Lebanese Hezbollah has long served as a linchpin of Iran’s IRGC drone programme, assembling drones at its bases with parts smuggled in from Iran via Syria, and training cadres from Yemen’s Houthis and other proxies.

Hezbollah chief Hassan Nasrallah went so far as to boast about his party’s prowess in this area in February, claiming Hezbollah is using unmanned aerial vehicles (UAVs), or drones, to turn its missiles into precision-guided weapons.

He even invited interested parties to “fill out an application” to buy his party’s weapons.

Despite Nasrallah’s flaunting, however, Iran is behind most of the party’s drones.

Since 2004, the Islamic Republic has provided drones, drone components and designs to its proxies, including Hezbollah, and also has provided the party’s fighters with training, The Iran Primer said in a June 2021 report.

Between 2005 and 2012, Hezbollah obtained more advanced drones, expanding its UAV operations after joining the conflict in Syria in 2012 in support of the regime of Bashar al-Assad.

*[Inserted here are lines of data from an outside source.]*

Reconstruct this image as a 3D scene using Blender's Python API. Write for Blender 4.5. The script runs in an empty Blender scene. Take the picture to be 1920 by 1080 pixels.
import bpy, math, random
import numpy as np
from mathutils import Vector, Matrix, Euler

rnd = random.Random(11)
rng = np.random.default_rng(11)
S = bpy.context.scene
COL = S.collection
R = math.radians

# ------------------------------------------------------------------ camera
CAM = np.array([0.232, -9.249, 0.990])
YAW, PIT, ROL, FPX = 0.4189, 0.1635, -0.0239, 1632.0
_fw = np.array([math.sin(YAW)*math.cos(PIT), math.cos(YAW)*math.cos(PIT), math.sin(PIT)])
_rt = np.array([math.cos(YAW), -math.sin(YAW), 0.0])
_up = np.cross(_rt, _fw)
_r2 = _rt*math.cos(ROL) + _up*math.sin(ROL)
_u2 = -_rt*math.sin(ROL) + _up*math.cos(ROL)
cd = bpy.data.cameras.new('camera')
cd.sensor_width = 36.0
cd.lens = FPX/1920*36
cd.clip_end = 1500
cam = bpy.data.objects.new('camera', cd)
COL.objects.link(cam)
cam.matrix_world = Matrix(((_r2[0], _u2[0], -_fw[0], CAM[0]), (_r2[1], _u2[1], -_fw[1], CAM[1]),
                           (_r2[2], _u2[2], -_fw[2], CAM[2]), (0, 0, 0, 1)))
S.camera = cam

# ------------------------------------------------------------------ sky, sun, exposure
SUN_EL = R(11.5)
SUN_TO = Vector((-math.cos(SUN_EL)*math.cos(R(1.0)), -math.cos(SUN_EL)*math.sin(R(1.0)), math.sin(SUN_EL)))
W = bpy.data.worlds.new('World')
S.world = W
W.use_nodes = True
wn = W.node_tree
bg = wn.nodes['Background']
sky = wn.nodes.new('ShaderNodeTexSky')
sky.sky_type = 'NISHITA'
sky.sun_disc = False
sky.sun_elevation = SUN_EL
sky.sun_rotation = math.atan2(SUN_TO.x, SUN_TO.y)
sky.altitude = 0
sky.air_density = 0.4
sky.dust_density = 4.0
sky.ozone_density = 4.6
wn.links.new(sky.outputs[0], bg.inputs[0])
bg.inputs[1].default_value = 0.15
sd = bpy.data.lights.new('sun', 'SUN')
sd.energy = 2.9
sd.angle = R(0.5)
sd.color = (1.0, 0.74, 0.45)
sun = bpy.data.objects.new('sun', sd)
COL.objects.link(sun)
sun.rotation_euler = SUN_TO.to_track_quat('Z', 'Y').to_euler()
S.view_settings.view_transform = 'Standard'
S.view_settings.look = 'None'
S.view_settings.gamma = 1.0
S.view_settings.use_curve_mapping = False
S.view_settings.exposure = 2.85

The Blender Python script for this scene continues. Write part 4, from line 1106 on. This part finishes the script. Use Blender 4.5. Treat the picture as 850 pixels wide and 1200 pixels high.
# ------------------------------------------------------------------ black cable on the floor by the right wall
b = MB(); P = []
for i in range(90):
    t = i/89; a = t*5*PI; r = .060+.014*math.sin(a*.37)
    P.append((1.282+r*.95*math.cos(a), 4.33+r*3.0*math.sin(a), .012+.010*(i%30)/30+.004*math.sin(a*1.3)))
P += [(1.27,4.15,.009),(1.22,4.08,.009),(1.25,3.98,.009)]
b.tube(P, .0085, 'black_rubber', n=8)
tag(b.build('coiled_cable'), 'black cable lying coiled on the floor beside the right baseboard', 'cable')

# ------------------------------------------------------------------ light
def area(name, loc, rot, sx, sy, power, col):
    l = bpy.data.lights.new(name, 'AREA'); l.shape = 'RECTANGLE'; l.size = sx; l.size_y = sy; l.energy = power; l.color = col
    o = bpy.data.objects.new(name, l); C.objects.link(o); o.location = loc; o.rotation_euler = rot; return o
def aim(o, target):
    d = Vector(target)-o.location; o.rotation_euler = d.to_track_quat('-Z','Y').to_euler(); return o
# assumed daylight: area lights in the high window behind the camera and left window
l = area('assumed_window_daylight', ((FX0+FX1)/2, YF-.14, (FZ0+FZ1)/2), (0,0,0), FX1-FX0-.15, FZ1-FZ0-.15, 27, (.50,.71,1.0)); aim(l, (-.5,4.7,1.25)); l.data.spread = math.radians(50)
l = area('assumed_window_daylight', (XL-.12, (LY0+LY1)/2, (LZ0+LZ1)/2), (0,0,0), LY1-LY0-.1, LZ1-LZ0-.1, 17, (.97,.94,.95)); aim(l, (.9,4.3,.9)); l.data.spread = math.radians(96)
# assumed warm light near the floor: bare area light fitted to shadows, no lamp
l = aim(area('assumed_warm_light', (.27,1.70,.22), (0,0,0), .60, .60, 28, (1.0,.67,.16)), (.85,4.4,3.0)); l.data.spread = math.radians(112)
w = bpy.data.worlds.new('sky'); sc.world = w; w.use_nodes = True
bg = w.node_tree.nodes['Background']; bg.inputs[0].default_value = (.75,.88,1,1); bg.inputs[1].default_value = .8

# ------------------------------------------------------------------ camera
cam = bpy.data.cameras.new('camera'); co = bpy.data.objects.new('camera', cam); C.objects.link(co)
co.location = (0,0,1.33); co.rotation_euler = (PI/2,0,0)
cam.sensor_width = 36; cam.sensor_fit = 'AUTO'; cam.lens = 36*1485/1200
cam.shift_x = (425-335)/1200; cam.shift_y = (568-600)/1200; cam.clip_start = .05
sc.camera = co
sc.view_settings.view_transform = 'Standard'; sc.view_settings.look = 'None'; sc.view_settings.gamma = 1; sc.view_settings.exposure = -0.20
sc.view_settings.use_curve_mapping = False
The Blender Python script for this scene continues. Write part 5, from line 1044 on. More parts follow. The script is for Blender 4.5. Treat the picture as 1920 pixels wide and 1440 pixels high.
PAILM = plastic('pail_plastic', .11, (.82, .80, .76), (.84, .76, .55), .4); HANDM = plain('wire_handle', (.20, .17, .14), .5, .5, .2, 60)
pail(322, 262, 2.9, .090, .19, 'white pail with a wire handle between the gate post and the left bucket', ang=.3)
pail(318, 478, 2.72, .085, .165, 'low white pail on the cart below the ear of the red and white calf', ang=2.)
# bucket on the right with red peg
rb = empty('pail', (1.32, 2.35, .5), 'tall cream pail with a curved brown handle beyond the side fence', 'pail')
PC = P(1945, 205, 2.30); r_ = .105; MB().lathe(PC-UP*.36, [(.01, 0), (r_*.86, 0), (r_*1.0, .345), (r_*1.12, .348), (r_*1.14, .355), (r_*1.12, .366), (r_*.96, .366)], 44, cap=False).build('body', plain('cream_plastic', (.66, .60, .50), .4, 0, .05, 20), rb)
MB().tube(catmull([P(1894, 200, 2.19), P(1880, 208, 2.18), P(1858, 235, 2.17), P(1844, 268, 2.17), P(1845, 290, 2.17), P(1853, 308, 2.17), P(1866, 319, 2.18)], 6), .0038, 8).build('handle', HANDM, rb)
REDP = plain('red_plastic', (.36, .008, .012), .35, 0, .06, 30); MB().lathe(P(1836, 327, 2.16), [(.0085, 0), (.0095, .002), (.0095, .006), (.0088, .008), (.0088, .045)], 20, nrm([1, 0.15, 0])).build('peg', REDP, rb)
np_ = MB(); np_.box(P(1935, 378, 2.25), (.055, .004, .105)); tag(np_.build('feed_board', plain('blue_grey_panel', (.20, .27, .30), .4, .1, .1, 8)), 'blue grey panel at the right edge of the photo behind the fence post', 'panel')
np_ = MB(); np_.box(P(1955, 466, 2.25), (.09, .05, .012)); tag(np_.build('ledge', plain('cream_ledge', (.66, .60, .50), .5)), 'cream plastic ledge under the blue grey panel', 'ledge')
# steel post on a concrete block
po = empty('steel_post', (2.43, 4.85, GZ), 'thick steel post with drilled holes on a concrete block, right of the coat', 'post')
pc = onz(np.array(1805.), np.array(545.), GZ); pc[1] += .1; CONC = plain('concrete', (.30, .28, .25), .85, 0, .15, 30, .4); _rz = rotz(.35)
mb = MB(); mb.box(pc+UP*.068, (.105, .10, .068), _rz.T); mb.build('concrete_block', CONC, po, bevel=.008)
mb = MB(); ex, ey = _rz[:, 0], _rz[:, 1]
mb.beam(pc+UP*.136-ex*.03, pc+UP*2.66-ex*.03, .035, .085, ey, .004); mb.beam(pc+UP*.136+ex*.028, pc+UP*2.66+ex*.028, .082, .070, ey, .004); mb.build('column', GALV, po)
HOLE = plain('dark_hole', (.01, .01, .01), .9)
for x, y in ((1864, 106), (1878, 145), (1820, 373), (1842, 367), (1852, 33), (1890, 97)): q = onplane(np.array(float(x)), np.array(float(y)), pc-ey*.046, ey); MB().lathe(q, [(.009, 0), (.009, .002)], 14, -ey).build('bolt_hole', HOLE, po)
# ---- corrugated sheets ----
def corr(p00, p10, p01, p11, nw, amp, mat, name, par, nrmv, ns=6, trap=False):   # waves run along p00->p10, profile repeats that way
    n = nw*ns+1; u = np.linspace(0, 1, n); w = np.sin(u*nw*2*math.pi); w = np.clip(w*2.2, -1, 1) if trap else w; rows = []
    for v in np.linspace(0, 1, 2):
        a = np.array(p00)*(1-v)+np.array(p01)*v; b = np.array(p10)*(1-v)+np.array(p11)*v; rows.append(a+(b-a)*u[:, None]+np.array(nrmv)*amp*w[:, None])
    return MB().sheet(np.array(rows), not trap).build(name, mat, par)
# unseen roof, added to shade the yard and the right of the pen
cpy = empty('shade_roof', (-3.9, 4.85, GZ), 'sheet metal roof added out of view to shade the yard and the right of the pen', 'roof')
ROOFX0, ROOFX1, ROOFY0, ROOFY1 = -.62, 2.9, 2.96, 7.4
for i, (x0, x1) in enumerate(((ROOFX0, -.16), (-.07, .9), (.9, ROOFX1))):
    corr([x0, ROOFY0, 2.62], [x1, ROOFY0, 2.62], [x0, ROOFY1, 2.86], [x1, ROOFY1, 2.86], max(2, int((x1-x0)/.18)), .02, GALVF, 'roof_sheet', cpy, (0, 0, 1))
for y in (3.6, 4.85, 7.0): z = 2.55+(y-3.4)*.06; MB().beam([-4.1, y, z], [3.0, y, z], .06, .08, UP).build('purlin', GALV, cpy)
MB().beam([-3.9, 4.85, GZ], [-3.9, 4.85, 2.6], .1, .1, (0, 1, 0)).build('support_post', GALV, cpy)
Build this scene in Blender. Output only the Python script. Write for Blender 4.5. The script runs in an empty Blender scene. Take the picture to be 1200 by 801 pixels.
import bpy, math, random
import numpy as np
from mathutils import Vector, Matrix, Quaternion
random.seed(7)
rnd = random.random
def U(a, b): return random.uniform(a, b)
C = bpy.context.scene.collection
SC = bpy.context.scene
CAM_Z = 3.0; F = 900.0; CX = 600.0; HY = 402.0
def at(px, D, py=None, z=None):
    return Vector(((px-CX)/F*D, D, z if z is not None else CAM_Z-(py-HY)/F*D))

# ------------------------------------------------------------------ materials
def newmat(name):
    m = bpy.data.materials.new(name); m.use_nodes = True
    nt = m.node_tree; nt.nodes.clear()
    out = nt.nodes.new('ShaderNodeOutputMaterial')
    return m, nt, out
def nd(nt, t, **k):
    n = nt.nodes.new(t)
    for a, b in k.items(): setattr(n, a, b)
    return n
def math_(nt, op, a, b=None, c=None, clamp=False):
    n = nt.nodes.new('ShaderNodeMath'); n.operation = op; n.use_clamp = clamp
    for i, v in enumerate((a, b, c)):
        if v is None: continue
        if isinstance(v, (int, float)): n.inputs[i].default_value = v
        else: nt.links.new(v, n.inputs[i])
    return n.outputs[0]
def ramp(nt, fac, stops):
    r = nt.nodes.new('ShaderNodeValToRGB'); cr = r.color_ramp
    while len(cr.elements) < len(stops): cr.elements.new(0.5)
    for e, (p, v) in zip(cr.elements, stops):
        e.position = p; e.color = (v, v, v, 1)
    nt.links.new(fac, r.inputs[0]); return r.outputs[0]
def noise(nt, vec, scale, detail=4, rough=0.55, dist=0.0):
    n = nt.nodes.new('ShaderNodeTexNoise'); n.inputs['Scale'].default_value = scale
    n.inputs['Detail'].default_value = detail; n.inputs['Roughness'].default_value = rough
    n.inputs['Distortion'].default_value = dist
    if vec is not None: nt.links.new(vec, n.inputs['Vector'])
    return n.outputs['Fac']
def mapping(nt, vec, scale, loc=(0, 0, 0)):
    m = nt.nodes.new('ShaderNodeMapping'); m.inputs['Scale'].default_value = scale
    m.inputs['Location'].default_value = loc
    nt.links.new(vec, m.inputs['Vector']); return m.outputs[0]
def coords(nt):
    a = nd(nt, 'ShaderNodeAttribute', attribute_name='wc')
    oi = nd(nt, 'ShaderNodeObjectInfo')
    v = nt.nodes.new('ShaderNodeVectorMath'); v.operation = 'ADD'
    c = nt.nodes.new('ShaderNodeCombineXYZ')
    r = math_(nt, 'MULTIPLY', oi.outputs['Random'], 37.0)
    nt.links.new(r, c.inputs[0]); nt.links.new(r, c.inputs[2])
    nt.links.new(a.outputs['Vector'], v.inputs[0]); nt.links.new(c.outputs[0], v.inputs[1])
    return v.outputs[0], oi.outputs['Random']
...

By late 2013, Hezbollah possessed hundreds of Iranian-designed drones, the report said, including Mersad-1 light-weight combat and reconnaissance drones and heavyweight reconnaissance and combat Ayoub drones, in addition to the Hassan.

“While Hezbollah has been silent about whether it actually has a factory to manufacture drones, it is certain that it has trained experts,” retired Lebanese Brig. Gen. Naji Malaeb told Al-Mashareq.

In Syria, Hezbollah “hid Iranian-made IRGC drones in underground bunkers it had previously dug at an old military base” in the Khirbet al-Ward area near Sayyida Zainab shrine, the Syrian Observatory for Human Rights said in January.

ran’s Islamic Revolutionary Guard Corps (IRGC) and Hezbollah experts trained in Iran are present in this area, it said.

The Iran-backed party used drones in Eastern Ghouta and in rural Aleppo and Idlib, Malaeb said.